## [TO DO]
Reproduce each line of the material exactly, minus any picture.

__________________________________________________

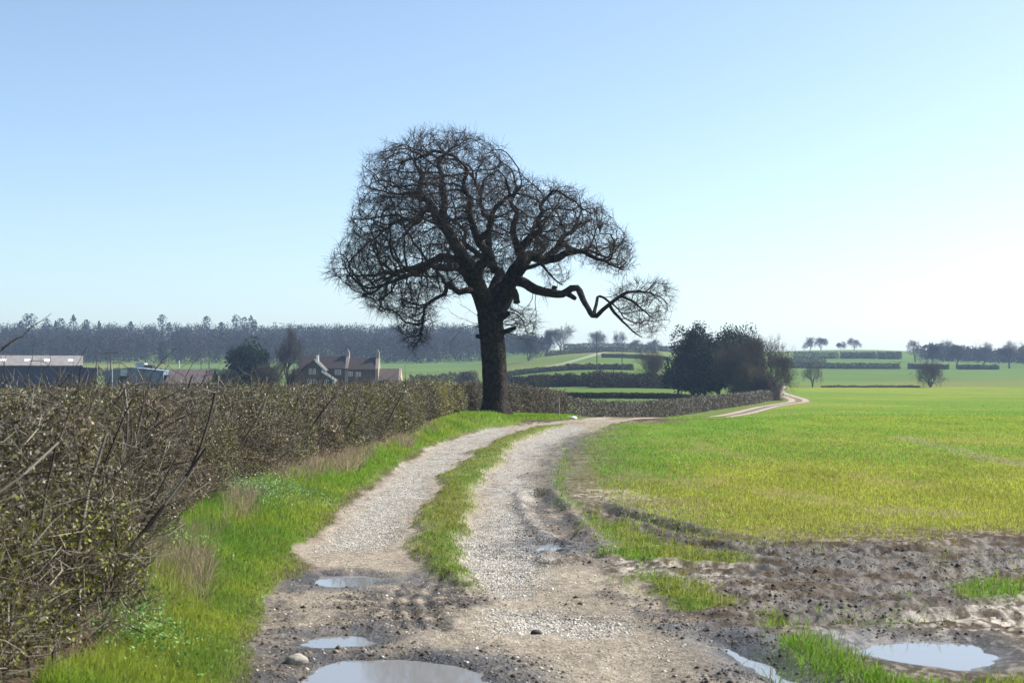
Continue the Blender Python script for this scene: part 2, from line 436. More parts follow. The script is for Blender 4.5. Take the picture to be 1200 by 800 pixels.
# ------------------------------------------------------------------ the ground, one sheet cut into its kinds of cover
def ground_build():
    a = np.concatenate([np.linspace(-1.15,-.42,50)[:-1], np.linspace(-.42,.42,860), np.linspace(.42,1.15,50)[1:]])
    inv = np.linspace(1/7.0, 1/62., 560)
    d = np.concatenate([[-6,-3,0,2,4,5,6], 1/inv, np.exp(np.linspace(math.log(63), math.log(400), 260)), np.exp(np.linspace(math.log(404), math.log(2500), 130))])
    S, Dd = np.meshgrid(a, d)
    off = np.clip(np.interp(d, [-6, 7, 60], [8, 1.2, .5]), .5, 8)
    X = (S*(Dd + off[:,None])).ravel(); Y = Dd.ravel()
    nC, nR = len(a), len(d)
    Z = zones(X, Y)
    _GRID.update(d=d, a=a, Z={k: v.reshape(nR, nC) for k, v in Z.items()})
    P = np.stack([X, Y, Z['h']], 1)
    # base colours of the covers themselves
    def C(*c): return np.array(c)
    def mixc(base, c, k): return base*(1-k[:,None]) + c*k[:,None]
    n1 = fbm(X*.5, Y*.3, 41, 4); n2 = fbm(X*3, Y*2, 43, 4); n3 = fbm(X*11, Y*8, 45, 3)
    mud = C(.086,.068,.050)*(.6+.8*n2)[:,None]
    col = mud.copy()
    n5 = fbm(X*22, Y*13, 44, 3)
    sandy = C(.262,.228,.182)*(.8+.4*n5)[:,None]*(.75+.5*n2)[:,None]
    col = mixc(col, sandy, Z['track']*sstep(.25,.5,n1*.5+n3*.3+.15))
    n4 = fbm(X*1.6, Y*5.5, 46, 4)
    head = (Y < 60)*(1-Z['track'])*(1-Z['crop'])*(X > 0)
    col = mixc(col, C(.355,.315,.265)*(.7+.6*n2)[:,None], np.clip(head*sstep(.50,.62,n4*.3+n3*.2+n5*.5)*.55 + Z['clay']*sstep(.44,.57,n3*.2+n4*.3+n5*.5), 0, 1))
    col = mixc(col, C(.31,.295,.265)*(.75+.5*n3)[:,None], Z['gravel']*sstep(.25,.5,n3*.5+n2*.4+.05))
    col = mixc(col, C(.058,.046,.035)*(.6+.8*n3)[:,None], Z['dark']*sstep(.33,.55,n3*.3+n4*.4+n5*.3)*(1-.5*Z['gravel']))
    turf = C(.11,.15,.035)*(.7+.6*n3)[:,None]
    col = mixc(col, turf, np.clip(Z['verge']*.95 + Z['centre']*.85*sstep(.3,.55,n3*.4+n2*.3+.25) + Z['patch']*.9, 0, 1))
    foot = X-np.interp(Y, HL[:,1], HL[:,0])
    litter = (Y < 66)*sstep(.95, .55, foot+.4*(n2-.5))*sstep(-2.2,-1.2,foot)
    col = mixc(col, C(.085,.066,.046)*(.6+.8*n3)[:,None], litter)
    # the crop: green, yellowing in broad patches
    yel = crop_yellow(X, Y)
    near_crop = mixc(C(.115,.180,.030)*np.ones((len(X),1)), C(.25,.235,.042)*np.ones((len(X),1)), yel)
    near_crop = near_crop*(.85+.3*n2)[:,None]
    bare = crop_bare(X, Y)
    near_crop = mixc(near_crop, C(.24,.20,.15)*np.ones((len(X),1)), bare)
    soil = sstep(60, 20, Y)*.5
    ncs = near_crop*(1-soil[:,None]) + C(.14,.11,.08)*soil[:,None]
    col = mixc(col, ncs, Z['crop'])
    # meadows beyond
    far = (Y > 63) & (Z['crop'] < .5)
    mead = C(.088,.138,.040)*(.8+.4*fbm(X/45, Y/70, 47, 3))[:,None]
    mead = mixc(mead, C(.135,.155,.05)*np.ones((len(X),1)), sstep(.55,.75,fbm(X/90, Y/160, 49, 2)))
    col = np.where(far[:,None], mead, col)
    lv = far & (Z['fd'] < 9) & (Y < 300)
    col = np.where(lv[:,None], C(.11,.145,.04)*(.75+.5*n2)[:,None], col)
    lane = C(.37,.32,.26)*(.8+.4*n2)[:,None]
    lm = C(.17,.14,.10)*(.7+.6*n2)[:,None]
    fl = (Y > 63)
    col = np.where(fl[:,None], mixc(mixc(col, lm, Z['track']*.9), lane, Z['gravel']*Z['track']), col)
    wet = Z['wet']
    col = mixc(col, col*.42, wet)
    zc = np.stack([np.clip(Z['gravel']*1.0 + .35*Z['track'], 0, 1)*(1-Z['centre']), np.clip(wet*.95 + .75*np.maximum(Z['dark'], .7*Z['clay'])*sstep(.36,.56,n4*.6+n3*.4), 0, 1), np.zeros(len(X))], 1)
    idx = np.arange(nR*nC).reshape(nR, nC)
    F = np.stack([idx[:-1,:-1], idx[:-1,1:], idx[1:,1:], idx[1:,:-1]], -1).reshape(-1, 4)
    def fm(v): return v[F].mean(1)
    is_track = (fm(Z['track']) > .5) & (fm(Z['centre']) < .5)
    is_crop = (fm(Z['crop']) > .5) & ~is_track
    fy = fm(Y)
    is_mead = (fy > 66) & ~is_track & ~is_crop
    rest = ~(is_track | is_crop | is_mead)
    for nm, sel, lab in (('ground', rest, 'grassy verge and trodden mud beside the stony track'), ('track', is_track, 'stony farm track with two wheel ruts curving past the oak'),
                         ('field', is_crop, 'young green and yellowing cereal field right of the track'), ('meadow', is_mead, 'green meadows and hills rising to the skyline')):
        f = F[sel]
        used, invx = np.unique(f, return_inverse=True)
        f2 = invx.reshape(f.shape)
        o = mesh(nm, P[used], f2, M_GROUND, smooth=True)
        for an, arr in (('Col', col), ('Zone', zc)):
            at = o.data.color_attributes.new(an, 'FLOAT_COLOR', 'POINT')
            at.data.foreach_set('color', np.concatenate([arr[used], np.ones((len(used),1))], 1).astype(np.float32).ravel())
        tag(o, lab, kind='structure')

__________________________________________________

## [FINISHED ANSWER]
Continue the Blender Python script for this scene: part 2, from line 436. More parts follow. The script is for Blender 4.5. Take the picture to be 1200 by 800 pixels.
# ------------------------------------------------------------------ the ground, one sheet cut into its kinds of cover
def ground_build():
    a = np.concatenate([np.linspace(-1.15,-.42,50)[:-1], np.linspace(-.42,.42,860), np.linspace(.42,1.15,50)[1:]])
    inv = np.linspace(1/7.0, 1/62., 560)
    d = np.concatenate([[-6,-3,0,2,4,5,6], 1/inv, np.exp(np.linspace(math.log(63), math.log(400), 260)), np.exp(np.linspace(math.log(404), math.log(2500), 130))])
    S, Dd = np.meshgrid(a, d)
    off = np.clip(np.interp(d, [-6, 7, 60], [8, 1.2, .5]), .5, 8)
    X = (S*(Dd + off[:,None])).ravel(); Y = Dd.ravel()
    nC, nR = len(a), len(d)
    Z = zones(X, Y)
    _GRID.update(d=d, a=a, Z={k: v.reshape(nR, nC) for k, v in Z.items()})
    P = np.stack([X, Y, Z['h']], 1)
    # base colours of the covers themselves
    def C(*c): return np.array(c)
    def mixc(base, c, k): return base*(1-k[:,None]) + c*k[:,None]
    n1 = fbm(X*.5, Y*.3, 41, 4); n2 = fbm(X*3, Y*2, 43, 4); n3 = fbm(X*11, Y*8, 45, 3)
    mud = C(.086,.068,.050)*(.6+.8*n2)[:,None]
    col = mud.copy()
    n5 = fbm(X*22, Y*13, 44, 3)
    sandy = C(.262,.228,.182)*(.8+.4*n5)[:,None]*(.75+.5*n2)[:,None]
    col = mixc(col, sandy, Z['track']*sstep(.25,.5,n1*.5+n3*.3+.15))
    n4 = fbm(X*1.6, Y*5.5, 46, 4)
    head = (Y < 60)*(1-Z['track'])*(1-Z['crop'])*(X > 0)
    col = mixc(col, C(.355,.315,.265)*(.7+.6*n2)[:,None], np.clip(head*sstep(.50,.62,n4*.3+n3*.2+n5*.5)*.55 + Z['clay']*sstep(.44,.57,n3*.2+n4*.3+n5*.5), 0, 1))
    col = mixc(col, C(.31,.295,.265)*(.75+.5*n3)[:,None], Z['gravel']*sstep(.25,.5,n3*.5+n2*.4+.05))
    col = mixc(col, C(.058,.046,.035)*(.6+.8*n3)[:,None], Z['dark']*sstep(.33,.55,n3*.3+n4*.4+n5*.3)*(1-.5*Z['gravel']))
    turf = C(.11,.15,.035)*(.7+.6*n3)[:,None]
    col = mixc(col, turf, np.clip(Z['verge']*.95 + Z['centre']*.85*sstep(.3,.55,n3*.4+n2*.3+.25) + Z['patch']*.9, 0, 1))
    foot = X-np.interp(Y, HL[:,1], HL[:,0])
    litter = (Y < 66)*sstep(.95, .55, foot+.4*(n2-.5))*sstep(-2.2,-1.2,foot)
    col = mixc(col, C(.085,.066,.046)*(.6+.8*n3)[:,None], litter)
    # the crop: green, yellowing in broad patches
    yel = crop_yellow(X, Y)
    near_crop = mixc(C(.115,.180,.030)*np.ones((len(X),1)), C(.25,.235,.042)*np.ones((len(X),1)), yel)
    near_crop = near_crop*(.85+.3*n2)[:,None]
    bare = crop_bare(X, Y)
    near_crop = mixc(near_crop, C(.24,.20,.15)*np.ones((len(X),1)), bare)
    soil = sstep(60, 20, Y)*.5
    ncs = near_crop*(1-soil[:,None]) + C(.14,.11,.08)*soil[:,None]
    col = mixc(col, ncs, Z['crop'])
    # meadows beyond
    far = (Y > 63) & (Z['crop'] < .5)
    mead = C(.088,.138,.040)*(.8+.4*fbm(X/45, Y/70, 47, 3))[:,None]
    mead = mixc(mead, C(.135,.155,.05)*np.ones((len(X),1)), sstep(.55,.75,fbm(X/90, Y/160, 49, 2)))
    col = np.where(far[:,None], mead, col)
    lv = far & (Z['fd'] < 9) & (Y < 300)
    col = np.where(lv[:,None], C(.11,.145,.04)*(.75+.5*n2)[:,None], col)
    lane = C(.37,.32,.26)*(.8+.4*n2)[:,None]
    lm = C(.17,.14,.10)*(.7+.6*n2)[:,None]
    fl = (Y > 63)
    col = np.where(fl[:,None], mixc(mixc(col, lm, Z['track']*.9), lane, Z['gravel']*Z['track']), col)
    wet = Z['wet']
    col = mixc(col, col*.42, wet)
    zc = np.stack([np.clip(Z['gravel']*1.0 + .35*Z['track'], 0, 1)*(1-Z['centre']), np.clip(wet*.95 + .75*np.maximum(Z['dark'], .7*Z['clay'])*sstep(.36,.56,n4*.6+n3*.4), 0, 1), np.zeros(len(X))], 1)
    idx = np.arange(nR*nC).reshape(nR, nC)
    F = np.stack([idx[:-1,:-1], idx[:-1,1:], idx[1:,1:], idx[1:,:-1]], -1).reshape(-1, 4)
    def fm(v): return v[F].mean(1)
    is_track = (fm(Z['track']) > .5) & (fm(Z['centre']) < .5)
    is_crop = (fm(Z['crop']) > .5) & ~is_track
    fy = fm(Y)
    is_mead = (fy > 66) & ~is_track & ~is_crop
    rest = ~(is_track | is_crop | is_mead)
    for nm, sel, lab in (('ground', rest, 'grassy verge and trodden mud beside the stony track'), ('track', is_track, 'stony farm track with two wheel ruts curving past the oak'),
                         ('field', is_crop, 'young green and yellowing cereal field right of the track'), ('meadow', is_mead, 'green meadows and hills rising to the skyline')):
        f = F[sel]
        used, invx = np.unique(f, return_inverse=True)
        f2 = invx.reshape(f.shape)
        o = mesh(nm, P[used], f2, M_GROUND, smooth=True)
        for an, arr in (('Col', col), ('Zone', zc)):
            at = o.data.color_attributes.new(an, 'FLOAT_COLOR', 'POINT')
            at.data.foreach_set('color', np.concatenate([arr[used], np.ones((len(used),1))], 1).astype(np.float32).ravel())
        tag(o, lab, kind='structure')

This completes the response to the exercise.